Embedding steel or copper rods in concrete will pretty much guarantee that
the metalwork will remain in contact with moisture and conductive salts
for
as long as the structure holds together. The constant exposure to moisture
and corrosive salts is the main reason for failure of modern
ferro-concrete
structures. Concrete will suck up whatever moisture is around, either from
the air or the soil and is always damp inside, hence the steel rusting out
unless protected by heavy galvanisation and sacrificial electrodes.

Even in the worst environments, a couple of 8 foot copper rods embeded in
concrete should give a DC or low frequency AC resistance/impedance of less
than 200 ohms. Of course you could always use a dipole and balun. :-)

Mike G0ULI

So then, what is the reason that they drive a separate ground rod in when
they install a commercial tower whose legs are in concrete?

Howard W3CQH

Concrete never truly sets. The chemical reactions continue for centuries.
Concrete structures put up 2000 years ago by the Romans are still perfectly
useable today and under the surface remain chemically active. Many Roman
structures such as the Colosseum and aquaducts would not have been possible
without concrete. Some of the techniques developed then are still in use in
building today such as making the higher levels of a structure using
lighter, smaller aggregate.

Embedding steel or copper rods in concrete will pretty much guarantee that
the metalwork will remain in contact with moisture and conductive salts for
as long as the structure holds together. The constant exposure to moisture
and corrosive salts is the main reason for failure of modern ferro-concrete
structures. Concrete will suck up whatever moisture is around, either from
the air or the soil and is always damp inside, hence the steel rusting out
unless protected by heavy galvanisation and sacrificial electrodes.

Even in the worst environments, a couple of 8 foot copper rods embeded in
concrete should give a DC or low frequency AC resistance/impedance of less
than 200 ohms. Of course you could always use a dipole and balun. :-)

Mike G0ULI

Then there is the matter of whether to extend the rebar into the soil
or totally encapsulate in a concrete base for a tower...

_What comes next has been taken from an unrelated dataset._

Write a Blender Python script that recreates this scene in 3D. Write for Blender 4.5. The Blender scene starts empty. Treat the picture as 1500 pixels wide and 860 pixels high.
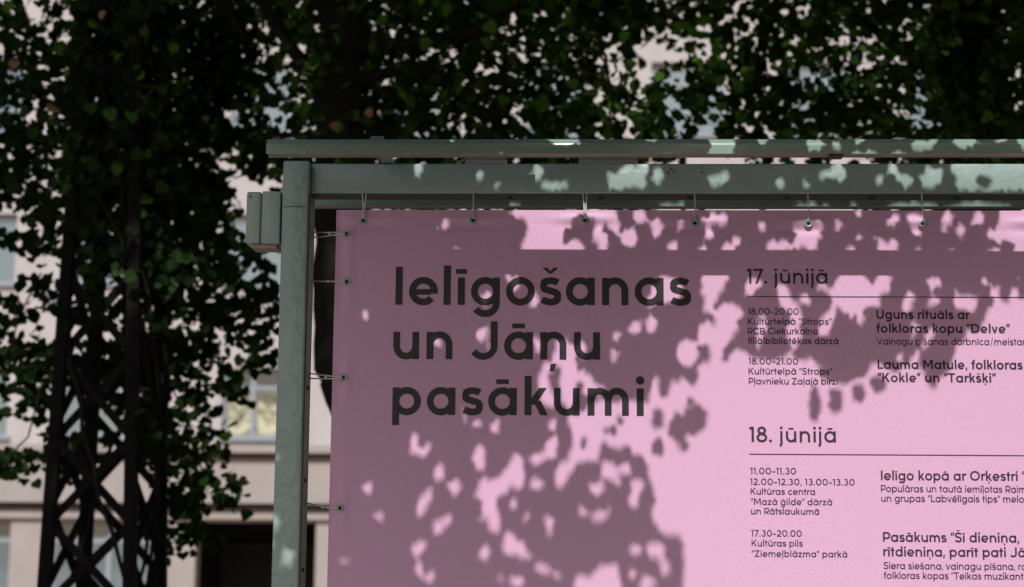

And the matter of applying a protective coating of paint to the rebar
to minimize corrosion...

I have a couple of clothes line poles that are in pretty good
condition above and below the ground line but rusted completely
through at the ground line!

John Ferrell W8CCW
"Life is easier if you learn to
plow around the stumps"

John Doe wrote:
Isn't concrete an insulator??

"The preferred ground in most jurisdictions is a concrete encased grounding
electrode (aka a Ufer Ground, after the inventor's name Herb Ufer).. "

What am I missing here?

Concrete is a conductor, and generally a better conductor than the soil
around it (it's hygroscopic), so rather than the sort of iffy contact
between the rod and soil, you have a much larger contact area between 20
feet of wire and concrete, and an even larger contact surface area
between the concrete and the soil. Run some numbers, and it turns out
that capacitive coupling from concrete to soil is probably lower
impedance than resistance.


There ARE high resistivity concretes (used for things like supporting
rails on electric trains), but that's unusual.

There's lots and lots of field tests, lab work, and theoretical analysis
to back up the consistent good performance of Ufer grounds.